Wednesday, November 23, 2005

Nip/Tuck: Season Three Develops

We're now up to, I believe the tenth episode of Nip/Tuck's third season. I reviewed a couple of episodes from the beginning of the year, and I feel like those episodes were a bit too self consciously pushing the envelope, trying to present the most outre, controversial things, sometimes at the expense of the story. However, the most recent episodes have done a better job of making the characters relatable and continuing to push the characters forward.

One of the biggest problems with ongoing TV series is the tendency of the shows to always return to the status quo. So, change may last for a few episodes, or even a season, but in most cases you'll hear some interviews about how the show is going back to its roots, at which point everything will return to the status quo and the characters will be back where they started. After a lot of turmoil in season two, season three could have been an easy chance to get Sean back with Julia and return things to roughly the season one status quo. However, the producers didn't do this, they chose to continue moving the story forward, instead of retreating.

The story I've really liked is the De La Mer recovery spa development. Earlier in the year, I commented on how Julia was doing absolutely nothing, so this story was a good way to give her purpose and further mess with Sean's identity. She didn't need him emotionally before, but now she doesn't need him at all. She's completely independent. It was a bit ridiculous that she was so surprised Gina was having sex with people to get them discounts. It seemed pretty obvious that's what was going on. But that aside, it's a nice new development for the series and has a lot of dramatic potential.

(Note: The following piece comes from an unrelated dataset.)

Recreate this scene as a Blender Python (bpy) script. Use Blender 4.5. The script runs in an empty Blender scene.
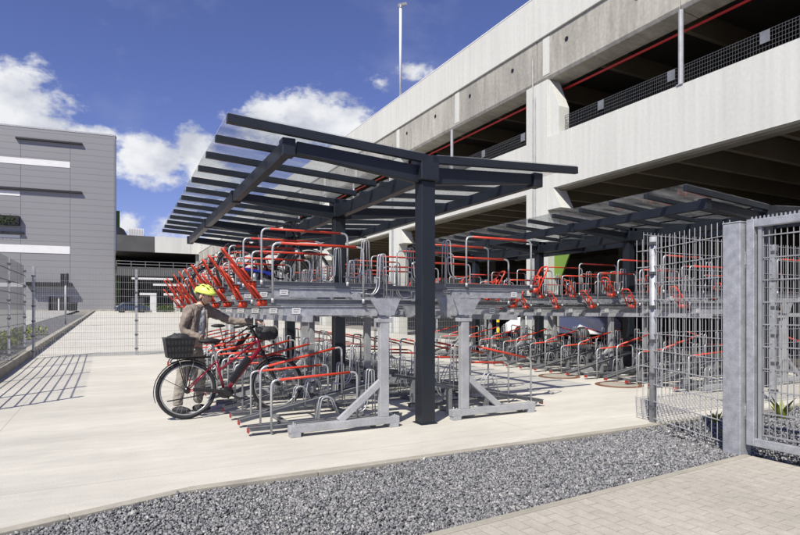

The best character by far on the show is Christian, his stories are always much more interesting than what's up with Shawn. It's interesting that he's the more over the top and ridiculous character, yet almost all of the show's really strong emotional moments are his. Sean's story with the mob wife was alright, but the most affecting scene this year was when Christian was shut out of the graduation party. He's stuck in an unlivable position there, because no matter what he does, his mother will never love himor even be able to spend time with him. Another strong sequence was when he was left at the altar. The episode as a whole was a bit cliche, but it was pretty tough when Kimber left him.

But still, the show suffers from the fact that there's essentially no boundaries on the characters, so nothing can be that shocking. Drama, or comedy, usually comes from a character doing something they're not supposed to do. But these characters have no real ethical boundaries, so some of the stuff they do might be surprising, but nothing is as shocking as something like Lorne shooting Lindsey in the last episode of Angel. That worked because it wasn't something we'd expect from the character. There's definitely a desire to go after that shocking feeling all the time, but if you do, you wind up with a show where the audience is left numb and removed from the action.

That's still the show's basic problem, it's well made and always entertaining, but I'm never really drawn into the world, I watch it distanced from everything.